Saturday, October 10, 2009


FRIDAY: Tartufo Bianco de Alba

What does one do in Piemonte in October other than drink lots of fabulous wine? How about exploring for white gold…otherwise known as tartufo bianco, or white truffles…

Today we went on a truffle hunt. Organized by the Villa, we visited a well-known casa de trifulau and went tramping thru the forest south of Asti with the trifulau his well-trained dog searching for truffles (no, they do not use pigs). Quite fascinating….After a short lecture on the member of the mushroom family we went a searching…. There are 9000 licensed truffle hunters in Piemonte, 3000 in Asti alone. They are entitled to enter any open lands in search of the golden nuggets. And golden they are. A small truffle (I really mean small) will sell for about 30-50 Euros at local establishments (@3-5 Euros per gram)……The dogs are trained from youth and they are the true treasure. Our little cane went scurrying through the trees (truffles grow 4-8 inches underground near the roots of certain trees), and when she picked up the scent, buried her nose in the ground and started to dig. The truffle hunter scurries over and the two of them proceed to dig and search….Sure enough we (ie the dog) found a truffle in two separate areas….The smell is intoxicating.

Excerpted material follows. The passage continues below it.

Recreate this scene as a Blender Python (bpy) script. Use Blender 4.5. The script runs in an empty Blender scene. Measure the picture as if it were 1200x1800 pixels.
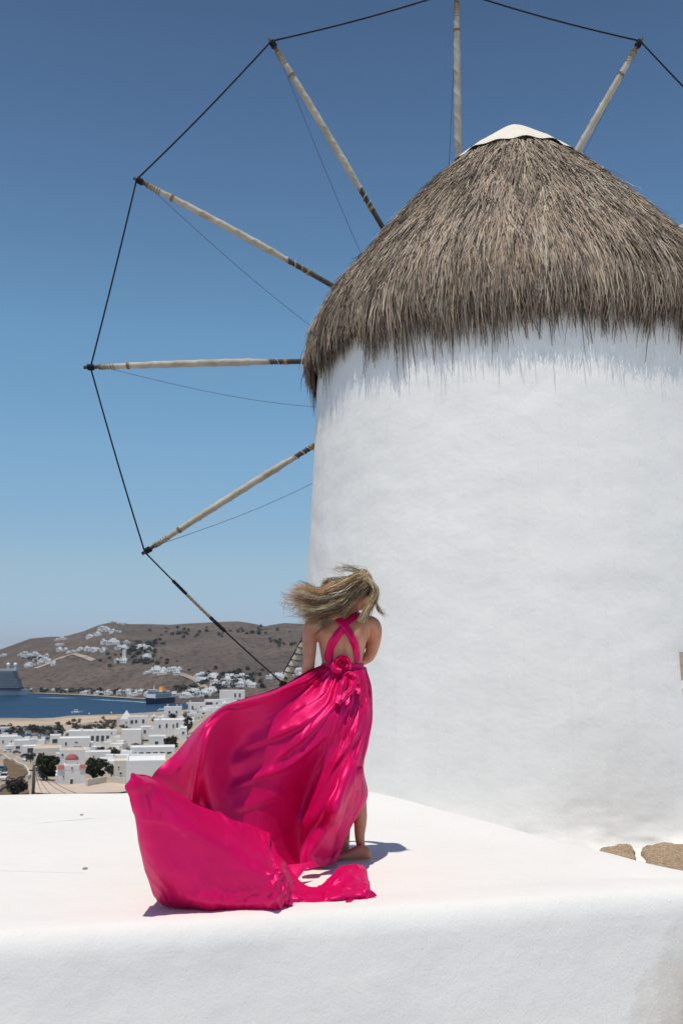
import bpy, math, random
import numpy as np
from mathutils import Vector, Matrix
from mathutils.bvhtree import BVHTree

SC = bpy.context.scene
COL = SC.collection
rng = np.random.default_rng(7)
random.seed(7)

# ------------------------------------------------------------------ camera
FPX, PITCH, CAM_H = 1750.0, math.radians(8.13), 1.19
cam_data = bpy.data.cameras.new('camera')
cam = bpy.data.objects.new('camera', cam_data)
COL.objects.link(cam)
cam.location = (0, 0, CAM_H)
cam.rotation_euler = (math.pi / 2 + PITCH, 0, 0)
cam_data.sensor_fit = 'VERTICAL'
cam_data.sensor_height = 36.0
cam_data.lens = 35.0
cam_data.clip_start = 0.05
cam_data.clip_end = 120000
cam_data.dof.use_dof = True
cam_data.dof.focus_distance = 6.3
cam_data.dof.aperture_fstop = 6.3
SC.camera = cam
SC.render.resolution_x, SC.render.resolution_y = 682, 1024

# ------------------------------------------------------------------ light
SUN_TO = Vector((0.18, 0.42, -1.6)).normalized()          # the way the light travels
SUN_EL = math.asin(-SUN_TO.z)
SUN_AZ = math.atan2(-SUN_TO.x, -SUN_TO.y)
world = bpy.data.worlds.new('World')
SC.world = world
world.use_nodes = True
wn = world.node_tree
for n in list(wn.nodes):
    wn.nodes.remove(n)
w_out = wn.nodes.new('ShaderNodeOutputWorld')
w_bg = wn.nodes.new('ShaderNodeBackground')
w_sky = wn.nodes.new('ShaderNodeTexSky')
w_sky.sky_type = 'NISHITA'
w_sky.sun_disc = False
w_sky.sun_elevation = SUN_EL
w_sky.sun_rotation = SUN_AZ
w_sky.altitude = 4000
w_sky.air_density = 1.5
w_sky.dust_density = 0.3
w_sky.ozone_density = 10
w_bg.inputs['Strength'].default_value = 0.115
# clear Aegean air: paler above the horizon, deep towards the zenith, the same all round
w_tc = wn.nodes.new('ShaderNodeTexCoord'); w_sep = wn.nodes.new('ShaderNodeSeparateXYZ'); w_rmp = wn.nodes.new('ShaderNodeValToRGB'); w_mul = wn.nodes.new('ShaderNodeVectorMath'); w_mul2 = wn.nodes.new('ShaderNodeVectorMath')
w_mul.operation = 'MULTIPLY'; w_mul2.operation = 'SCALE'; w_mul2.inputs['Scale'].default_value = 2.0
stops = [(0, (.70, .72, .95)), (.02, (.80, .80, .97)), (.085, (1.32, 1.12, .93)), (.2, (1.55, 1.46, 1.14)), (.307, (1.55, 1.56, 1.22)), (.454, (1.28, 1.23, 1.02)), (.57, (1.06, .98, .84)), (1, (1.02, .95, .80))]
while len(w_rmp.color_ramp.elements) < len(stops): w_rmp.color_ramp.elements.new(.5)
for e_, (p_, c_) in zip(w_rmp.color_ramp.elements, stops): e_.position = p_; e_.color = (c_[0] / 2, c_[1] / 2, c_[2] / 2, 1)
wn.links.new(w_tc.outputs['Generated'], w_sep.inputs[0]); wn.links.new(w_sep.outputs['Z'], w_rmp.inputs[0])
wn.links.new(w_sky.outputs[0], w_mul.inputs[0]); wn.links.new(w_rmp.outputs[0], w_mul.inputs[1]); wn.links.new(w_mul.outputs[0], w_mul2.inputs[0])
wn.links.new(w_mul2.outputs[0], w_bg.inputs[0])
wn.links.new(w_bg.outputs[0], w_out.inputs[0])
sun_data = bpy.data.lights.new('sun', 'SUN')
sun_data.energy = 4.2
sun_data.angle = math.radians(0.53)
sun_data.color = (1.0, 0.93, 0.83)
sun = bpy.data.objects.new('sun', sun_data)
COL.objects.link(sun)
sun.location = (-6, -11, 40)
sun.rotation_euler = SUN_TO.to_track_quat('-Z', 'Y').to_euler()
SC.view_settings.view_transform = 'Standard'
SC.view_settings.look = 'None'
SC.view_settings.exposure = -0.22
SC.view_settings.gamma = 1.0
SC.view_settings.use_curve_mapping = False
SC.cycles.max_bounces = 7
SC.cycles.use_denoising = True

# ------------------------------------------------------------------ measuring: the photograph's survey frame
CP, SP = math.cos(PITCH), math.sin(PITCH)
def ray(px, py):
    a = (px - 600) / FPX; b = (900 - py) / FPX
    return np.array([a, CP - b * SP, SP + b * CP])
def P(px, py, Y):                       # point seen at (px, py) that stands Y metres ahead
    r = ray(px, py)
    return np.array([0, 0, CAM_H]) + r * (Y / r[1])
def G(px, py, z):                       # point seen at (px, py) that lies at height z
    r = ray(px, py)
    return np.array([0, 0, CAM_H]) + r * ((z - CAM_H) / r[2])
def slope_of(py):
    b = (900 - np.asarray(py, float)) / FPX
    return (SP + b * CP) / (CP - b * SP)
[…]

After the hunt, back to the farmer’s very nice home (while truffle hunters generally hunt as a hobby – however, there are obvious financial benefits) for some local wine (from the vineyard down the hill), real truffle oil on bread, and generous shavings of the white gold over a local mild cheese. This truffle was found the day before – truffles should be eaten within a few days of being picked…Quite delicious…Wanted more and more. A fun morning.

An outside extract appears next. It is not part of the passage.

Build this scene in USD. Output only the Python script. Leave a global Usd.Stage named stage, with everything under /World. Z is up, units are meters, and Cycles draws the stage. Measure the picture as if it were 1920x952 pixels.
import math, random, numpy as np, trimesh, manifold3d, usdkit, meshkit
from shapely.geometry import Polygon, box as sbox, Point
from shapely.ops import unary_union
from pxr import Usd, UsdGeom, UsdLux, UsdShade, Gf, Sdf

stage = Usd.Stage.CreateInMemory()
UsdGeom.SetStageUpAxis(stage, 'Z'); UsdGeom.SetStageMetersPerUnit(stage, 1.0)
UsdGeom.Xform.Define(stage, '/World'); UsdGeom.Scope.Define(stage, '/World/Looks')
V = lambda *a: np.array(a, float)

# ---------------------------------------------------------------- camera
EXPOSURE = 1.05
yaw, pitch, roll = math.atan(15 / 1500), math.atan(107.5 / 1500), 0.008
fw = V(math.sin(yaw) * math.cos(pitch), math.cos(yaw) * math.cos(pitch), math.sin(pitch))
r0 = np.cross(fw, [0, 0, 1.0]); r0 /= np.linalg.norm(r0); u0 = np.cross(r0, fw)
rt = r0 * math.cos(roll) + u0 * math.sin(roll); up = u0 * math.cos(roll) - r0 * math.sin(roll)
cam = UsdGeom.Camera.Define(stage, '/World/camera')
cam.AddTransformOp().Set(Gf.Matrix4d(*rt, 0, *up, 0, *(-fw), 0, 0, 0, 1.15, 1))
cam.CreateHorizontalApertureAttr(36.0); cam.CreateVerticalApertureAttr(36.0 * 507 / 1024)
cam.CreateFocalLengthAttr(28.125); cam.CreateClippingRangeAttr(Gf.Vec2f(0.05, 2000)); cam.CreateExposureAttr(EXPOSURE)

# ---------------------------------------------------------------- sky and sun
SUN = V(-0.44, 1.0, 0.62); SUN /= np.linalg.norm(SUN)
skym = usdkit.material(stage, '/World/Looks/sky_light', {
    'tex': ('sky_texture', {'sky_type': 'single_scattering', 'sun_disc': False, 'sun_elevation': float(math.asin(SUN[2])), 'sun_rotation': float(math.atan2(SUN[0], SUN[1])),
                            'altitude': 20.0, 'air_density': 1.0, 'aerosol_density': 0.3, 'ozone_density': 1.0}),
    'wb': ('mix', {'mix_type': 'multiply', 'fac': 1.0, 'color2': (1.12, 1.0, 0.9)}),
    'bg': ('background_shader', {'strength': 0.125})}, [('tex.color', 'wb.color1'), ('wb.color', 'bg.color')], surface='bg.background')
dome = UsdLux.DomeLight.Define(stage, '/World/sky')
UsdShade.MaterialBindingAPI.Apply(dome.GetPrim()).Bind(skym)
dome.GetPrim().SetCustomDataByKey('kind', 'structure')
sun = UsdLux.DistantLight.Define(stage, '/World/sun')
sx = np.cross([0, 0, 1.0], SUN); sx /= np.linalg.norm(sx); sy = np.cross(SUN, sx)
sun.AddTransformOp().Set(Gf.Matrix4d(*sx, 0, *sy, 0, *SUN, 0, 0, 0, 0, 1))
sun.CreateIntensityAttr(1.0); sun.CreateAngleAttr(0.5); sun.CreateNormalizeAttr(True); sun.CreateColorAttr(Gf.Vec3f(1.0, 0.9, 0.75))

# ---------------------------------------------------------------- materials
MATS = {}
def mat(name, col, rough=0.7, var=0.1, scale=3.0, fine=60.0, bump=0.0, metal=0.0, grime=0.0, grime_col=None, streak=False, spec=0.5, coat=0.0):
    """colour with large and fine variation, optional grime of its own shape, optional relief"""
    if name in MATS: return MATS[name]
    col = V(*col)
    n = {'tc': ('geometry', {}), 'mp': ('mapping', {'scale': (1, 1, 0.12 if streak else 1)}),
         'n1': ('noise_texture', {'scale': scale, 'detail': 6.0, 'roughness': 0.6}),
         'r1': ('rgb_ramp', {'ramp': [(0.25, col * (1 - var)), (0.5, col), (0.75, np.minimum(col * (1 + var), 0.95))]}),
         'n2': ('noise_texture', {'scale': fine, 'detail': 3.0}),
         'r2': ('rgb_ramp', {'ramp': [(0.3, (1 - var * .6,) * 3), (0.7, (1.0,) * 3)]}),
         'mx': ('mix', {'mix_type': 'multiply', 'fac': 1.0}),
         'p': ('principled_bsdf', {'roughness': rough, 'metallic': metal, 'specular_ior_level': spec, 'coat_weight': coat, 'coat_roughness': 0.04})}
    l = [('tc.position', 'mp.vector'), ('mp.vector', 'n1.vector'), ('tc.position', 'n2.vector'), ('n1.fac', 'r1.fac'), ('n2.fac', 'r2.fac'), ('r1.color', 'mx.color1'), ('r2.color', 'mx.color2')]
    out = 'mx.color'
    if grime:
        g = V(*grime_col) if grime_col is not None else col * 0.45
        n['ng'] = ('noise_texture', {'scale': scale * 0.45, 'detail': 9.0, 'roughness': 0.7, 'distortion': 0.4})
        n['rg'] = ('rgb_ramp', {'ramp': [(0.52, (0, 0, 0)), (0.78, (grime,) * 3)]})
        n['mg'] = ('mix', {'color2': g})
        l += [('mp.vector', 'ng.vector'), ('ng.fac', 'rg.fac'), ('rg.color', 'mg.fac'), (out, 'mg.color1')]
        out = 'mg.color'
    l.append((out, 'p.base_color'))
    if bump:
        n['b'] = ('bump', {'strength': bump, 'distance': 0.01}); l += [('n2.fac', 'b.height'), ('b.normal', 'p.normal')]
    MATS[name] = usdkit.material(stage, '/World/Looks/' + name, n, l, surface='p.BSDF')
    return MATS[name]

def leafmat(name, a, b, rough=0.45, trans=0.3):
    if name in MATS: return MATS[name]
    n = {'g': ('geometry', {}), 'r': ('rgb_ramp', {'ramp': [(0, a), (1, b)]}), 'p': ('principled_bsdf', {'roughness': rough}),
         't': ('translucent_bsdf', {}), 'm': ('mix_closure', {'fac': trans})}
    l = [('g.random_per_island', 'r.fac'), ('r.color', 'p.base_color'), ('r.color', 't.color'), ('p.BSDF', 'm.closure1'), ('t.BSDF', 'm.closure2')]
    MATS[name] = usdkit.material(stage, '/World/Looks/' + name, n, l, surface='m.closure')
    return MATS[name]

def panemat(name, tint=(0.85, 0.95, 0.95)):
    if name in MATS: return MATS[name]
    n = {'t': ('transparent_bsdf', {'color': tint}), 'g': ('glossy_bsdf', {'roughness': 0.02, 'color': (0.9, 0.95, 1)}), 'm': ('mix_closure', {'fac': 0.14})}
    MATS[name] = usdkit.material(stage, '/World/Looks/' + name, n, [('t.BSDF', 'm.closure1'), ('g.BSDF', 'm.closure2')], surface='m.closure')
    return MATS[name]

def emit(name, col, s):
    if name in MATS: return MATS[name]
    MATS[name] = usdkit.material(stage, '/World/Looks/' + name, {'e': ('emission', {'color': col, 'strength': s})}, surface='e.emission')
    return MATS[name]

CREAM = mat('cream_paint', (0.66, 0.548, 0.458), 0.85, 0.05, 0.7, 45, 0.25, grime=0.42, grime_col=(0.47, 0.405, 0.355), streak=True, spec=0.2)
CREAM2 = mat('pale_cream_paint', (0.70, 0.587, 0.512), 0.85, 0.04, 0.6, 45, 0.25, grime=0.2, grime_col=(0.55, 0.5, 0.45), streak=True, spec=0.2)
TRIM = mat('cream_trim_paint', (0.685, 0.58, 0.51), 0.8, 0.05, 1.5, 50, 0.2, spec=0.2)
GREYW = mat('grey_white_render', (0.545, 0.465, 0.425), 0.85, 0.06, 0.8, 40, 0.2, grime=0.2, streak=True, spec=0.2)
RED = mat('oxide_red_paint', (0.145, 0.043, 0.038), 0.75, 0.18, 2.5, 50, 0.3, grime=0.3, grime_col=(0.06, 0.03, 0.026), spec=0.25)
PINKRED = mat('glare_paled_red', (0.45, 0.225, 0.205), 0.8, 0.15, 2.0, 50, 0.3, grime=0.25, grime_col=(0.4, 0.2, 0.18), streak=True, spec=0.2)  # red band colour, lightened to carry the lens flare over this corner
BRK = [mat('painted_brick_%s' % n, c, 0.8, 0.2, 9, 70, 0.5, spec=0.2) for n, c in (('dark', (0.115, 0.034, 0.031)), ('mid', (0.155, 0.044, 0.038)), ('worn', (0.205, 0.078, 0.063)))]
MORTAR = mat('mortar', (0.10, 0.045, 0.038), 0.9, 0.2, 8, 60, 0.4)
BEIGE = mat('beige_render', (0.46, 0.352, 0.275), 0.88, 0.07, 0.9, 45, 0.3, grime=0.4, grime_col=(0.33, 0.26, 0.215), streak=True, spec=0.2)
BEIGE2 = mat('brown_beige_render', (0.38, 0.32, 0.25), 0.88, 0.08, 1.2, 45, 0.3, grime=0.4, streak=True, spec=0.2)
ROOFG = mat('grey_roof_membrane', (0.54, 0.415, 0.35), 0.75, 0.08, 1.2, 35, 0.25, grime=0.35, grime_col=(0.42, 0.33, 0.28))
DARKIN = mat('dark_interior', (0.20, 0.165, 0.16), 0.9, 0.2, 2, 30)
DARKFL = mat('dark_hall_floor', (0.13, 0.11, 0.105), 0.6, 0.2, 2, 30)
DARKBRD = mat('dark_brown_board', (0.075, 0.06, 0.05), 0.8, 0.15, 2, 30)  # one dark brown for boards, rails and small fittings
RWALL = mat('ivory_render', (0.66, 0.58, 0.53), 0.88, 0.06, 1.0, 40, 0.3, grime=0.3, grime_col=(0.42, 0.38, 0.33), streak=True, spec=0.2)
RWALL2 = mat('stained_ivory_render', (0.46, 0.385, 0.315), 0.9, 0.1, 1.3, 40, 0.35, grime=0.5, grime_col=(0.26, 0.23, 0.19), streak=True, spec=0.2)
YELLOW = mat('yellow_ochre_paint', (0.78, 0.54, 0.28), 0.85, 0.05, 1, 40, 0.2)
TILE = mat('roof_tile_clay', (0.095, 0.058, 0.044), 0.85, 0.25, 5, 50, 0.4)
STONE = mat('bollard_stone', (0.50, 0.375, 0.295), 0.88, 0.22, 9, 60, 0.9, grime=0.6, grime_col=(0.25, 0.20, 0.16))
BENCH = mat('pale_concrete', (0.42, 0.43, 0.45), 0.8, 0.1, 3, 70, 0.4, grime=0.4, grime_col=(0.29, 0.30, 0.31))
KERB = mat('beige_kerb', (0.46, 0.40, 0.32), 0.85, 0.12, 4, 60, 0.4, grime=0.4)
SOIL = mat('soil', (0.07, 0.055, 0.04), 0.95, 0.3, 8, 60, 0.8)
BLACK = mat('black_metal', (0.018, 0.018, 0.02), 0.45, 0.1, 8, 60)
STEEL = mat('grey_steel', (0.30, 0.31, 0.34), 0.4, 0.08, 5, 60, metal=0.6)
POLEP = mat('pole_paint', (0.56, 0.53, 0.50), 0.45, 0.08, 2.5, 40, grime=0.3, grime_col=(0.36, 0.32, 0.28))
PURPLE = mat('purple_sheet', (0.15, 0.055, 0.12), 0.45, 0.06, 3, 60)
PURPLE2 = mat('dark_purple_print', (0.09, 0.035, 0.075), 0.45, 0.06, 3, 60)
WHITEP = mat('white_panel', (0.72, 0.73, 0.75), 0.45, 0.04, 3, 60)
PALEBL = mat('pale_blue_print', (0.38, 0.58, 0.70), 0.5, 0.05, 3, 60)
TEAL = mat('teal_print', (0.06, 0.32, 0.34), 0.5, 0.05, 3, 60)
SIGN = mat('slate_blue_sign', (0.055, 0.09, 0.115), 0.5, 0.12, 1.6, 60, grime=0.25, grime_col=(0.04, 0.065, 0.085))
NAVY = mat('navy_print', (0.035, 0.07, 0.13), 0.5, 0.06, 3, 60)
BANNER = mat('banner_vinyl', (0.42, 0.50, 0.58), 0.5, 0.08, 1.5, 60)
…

Therafter we headed to Alba – Asti’s rival city. Smaller and quainter, the town literally smelled of truffles – the annual truffle festival was beginning the next day. Looked in all the quaint food and wine shops and wanted to buy it all….

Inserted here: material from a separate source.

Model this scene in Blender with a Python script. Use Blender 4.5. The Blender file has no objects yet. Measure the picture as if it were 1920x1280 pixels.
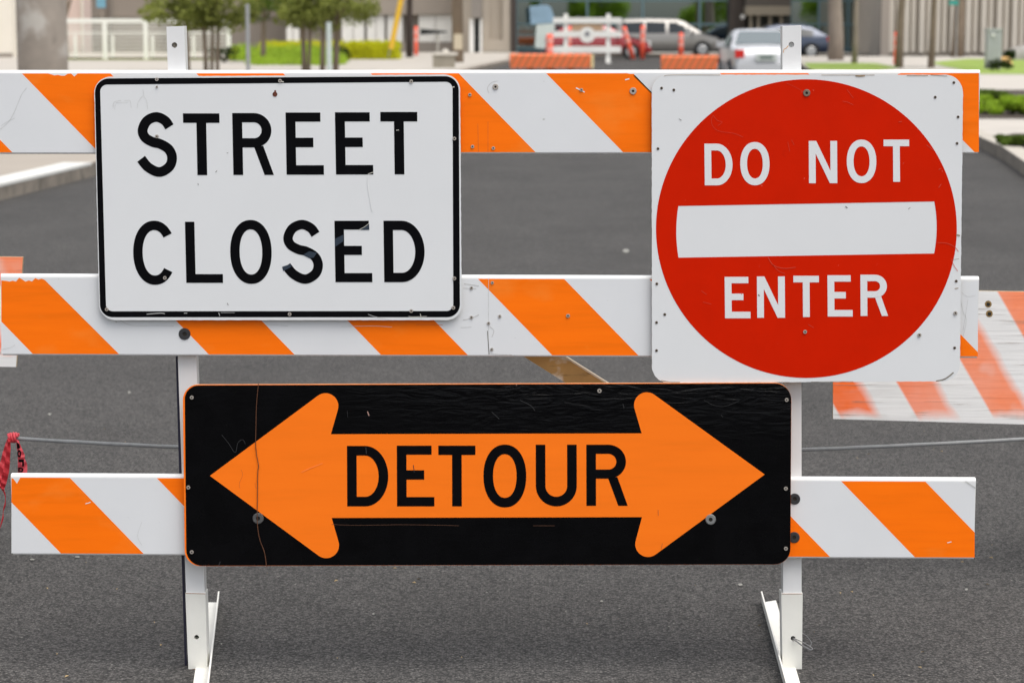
import bpy, math, random
from mathutils import Vector, Matrix
random.seed(7)
SC = bpy.context.scene
COL = SC.collection
R = math.radians
# ---------------------------------------------------------------- camera, sky, sun
FPX = 4400.0                       # focal length in photo pixels (1920 wide)
PITCH = 0.13551
CAMH = 1.637
cam_d = bpy.data.cameras.new('camera')
cam_d.sensor_width = 36.0
cam_d.lens = FPX / 1920 * 36.0
cam_d.clip_end = 3000
cam_d.clip_start = 0.05
cam_d.dof.use_dof = True
cam_d.dof.focus_distance = 5.83
cam_d.dof.aperture_fstop = 6.3
cam = bpy.data.objects.new('camera', cam_d)
COL.objects.link(cam)
cam.location = (0, 0, CAMH)
cam.rotation_euler = (math.pi/2 - PITCH, 0, 0)
SC.camera = cam
SUN_EL, SUN_AZ = 68, 138           # azimuth clockwise from +Y: high, behind and to the right of the camera
w = bpy.data.worlds.new('World'); SC.world = w; w.use_nodes = True
wn = w.node_tree.nodes; wl = w.node_tree.links
sky = wn.new('ShaderNodeTexSky'); sky.sky_type = 'NISHITA'; sky.sun_disc = False
sky.sun_elevation = R(SUN_EL); sky.sun_rotation = R(SUN_AZ)
sky.air_density = 1.0; sky.dust_density = 3.0; sky.ozone_density = 1.0
hs = wn.new('ShaderNodeHueSaturation'); hs.inputs['Saturation'].default_value = 0.3
wl.new(sky.outputs[0], hs.inputs['Color'])
wl.new(hs.outputs[0], wn['Background'].inputs['Color'])
wn['Background'].inputs['Strength'].default_value = 0.15
sd = bpy.data.lights.new('sun', 'SUN'); sd.energy = 1.75; sd.angle = R(55); sd.color = (1, .95, .875)
so = bpy.data.objects.new('sun', sd); COL.objects.link(so)
az, el = R(SUN_AZ), R(SUN_EL)
sdir = Vector((math.sin(az)*math.cos(el), math.cos(az)*math.cos(el), math.sin(el)))
so.rotation_euler = sdir.to_track_quat('Z', 'Y').to_euler()
SC.view_settings.view_transform = 'Standard'
SC.view_settings.look = 'None'
SC.view_settings.exposure = 0.56
SC.view_settings.gamma = 1

# ---------------------------------------------------------------- photo pixel -> world
cp, sp = math.cos(PITCH), math.sin(PITCH)
def ray(px, py):
    a = (px-960)/FPX; b = (640-py)/FPX
    return (a, cp + b*sp, -sp + b*cp)
def at(px, py, Y):
    r = ray(px, py); t = Y/r[1]
    return (r[0]*t, Y, CAMH + r[2]*t)
def ground(px, py, z=0.0):
    r = ray(px, py); t = (z-CAMH)/r[2]
    return (r[0]*t, r[1]*t, z)
def ppm(Y, py=640):                # photo pixels per metre at depth Y
    return 1.0/abs(at(961, py, Y)[0]-at(960, py, Y)[0])

# ---------------------------------------------------------------- materials
def lin(h):
    if isinstance(h, str):
        h = [int(h[i:i+2], 16)/255 for i in (0, 2, 4)]
    return [c/12.92 if c <= .04045 else ((c+.055)/1.055)**2.4 for c in h]
MATS = {}
def mat(name, col, rough=.6, metal=0, noise=0.0, scale=8, stretch=(1, 1, 1), bump=0.0, bscale=40, spec=.5,
        spots=None, coat=0, coords='Object', bstretch=(1, 1, 1)):
    if name in MATS: return MATS[name]
    m = bpy.data.materials.new(name); m.use_nodes = True
    n = m.node_tree.nodes; l = m.node_tree.links
    b = n['Principled BSDF']
    b.inputs['Roughness'].default_value = rough; b.inputs['Metallic'].default_value = metal
    b.inputs['Specular IOR Level'].default_value = spec
    if coat: b.inputs['Coat Weight'].default_value = coat; b.inputs['Coat Roughness'].default_value = .05
    c4 = (*col, 1)
    b.inputs['Base Color'].default_value = c4
    tc = n.new('ShaderNodeTexCoord')
    out = None
    if noise or spots:
        mp = n.new('ShaderNodeMapping'); mp.inputs['Scale'].default_value = stretch
        l.new(tc.outputs[coords], mp.inputs[0])
        nt = n.new('ShaderNodeTexNoise'); nt.inputs['Scale'].default_value = scale; nt.inputs['Detail'].default_value = 6
        nt.inputs['Roughness'].default_value = .6
        l.new(mp.outputs[0], nt.inputs['Vector'])
        mr = n.new('ShaderNodeMapRange')
        mr.inputs[1].default_value = .3; mr.inputs[2].default_value = .7
        mr.inputs[3].default_value = 1-noise; mr.inputs[4].default_value = 1+noise
        l.new(nt.outputs[0], mr.inputs[0])
        mx = n.new('ShaderNodeMix'); mx.data_type = 'RGBA'; mx.blend_type = 'MULTIPLY'
        mx.inputs[0].default_value = 1; mx.inputs[6].default_value = c4
        cr = n.new('ShaderNodeCombineColor')
        for i in range(3): l.new(mr.outputs[0], cr.inputs[i])
        l.new(cr.outputs[0], mx.inputs[7])
        out = mx.outputs[2]
        if spots:                  # list of (colour, noise scale, threshold, softness, stretch)
            for sc_, s2, th, soft, st in spots:
                mp2 = n.new('ShaderNodeMapping'); mp2.inputs['Scale'].default_value = st
                mp2.inputs['Location'].default_value = (random.random()*9, random.random()*9, random.random()*9)
                l.new(tc.outputs[coords], mp2.inputs[0])
                n2 = n.new('ShaderNodeTexNoise'); n2.inputs['Scale'].default_value = s2; n2.inputs['Detail'].default_value = 5
                l.new(mp2.outputs[0], n2.inputs['Vector'])
                r2 = n.new('ShaderNodeMapRange'); r2.inputs[1].default_value = th; r2.inputs[2].default_value = th+soft
                l.new(n2.outputs[0], r2.inputs[0])
                m2 = n.new('ShaderNodeMix'); m2.data_type = 'RGBA'
                l.new(r2.outputs[0], m2.inputs[0]); l.new(out, m2.inputs[6]); m2.inputs[7].default_value = (*sc_, 1)
                out = m2.outputs[2]
        l.new(out, b.inputs['Base Color'])
    if bump:
        mp = n.new('ShaderNodeMapping'); mp.inputs['Scale'].default_value = bstretch
        l.new(tc.outputs[coords], mp.inputs[0])
        nb = n.new('ShaderNodeTexNoise'); nb.inputs['Scale'].default_value = bscale; nb.inputs['Detail'].default_value = 4
        l.new(mp.outputs[0], nb.inputs['Vector'])
        bp = n.new('ShaderNodeBump'); bp.inputs['Strength'].default_value = bump; bp.inputs['Distance'].default_value = .01
        l.new(nb.outputs[0], bp.inputs['Height']); l.new(bp.outputs[0], b.inputs['Normal'])
    MATS[name] = m
    return m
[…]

The previous day was spent exploring the Barolo region with a tasting visit to Rivetto del 1902 winery and another fabulous lunch at Cascina Schiavenza in Serralunga D’Alba. The bottle of Arneis (a white wine from nearby) – was not my favorite. We sat outside with a great view of the surrounding landscape. The 2 ½ hour lunch was topped off when the Italian man and his wife sitting next to us bought us all an appertif of Barolo cinato – an herb induced liquor.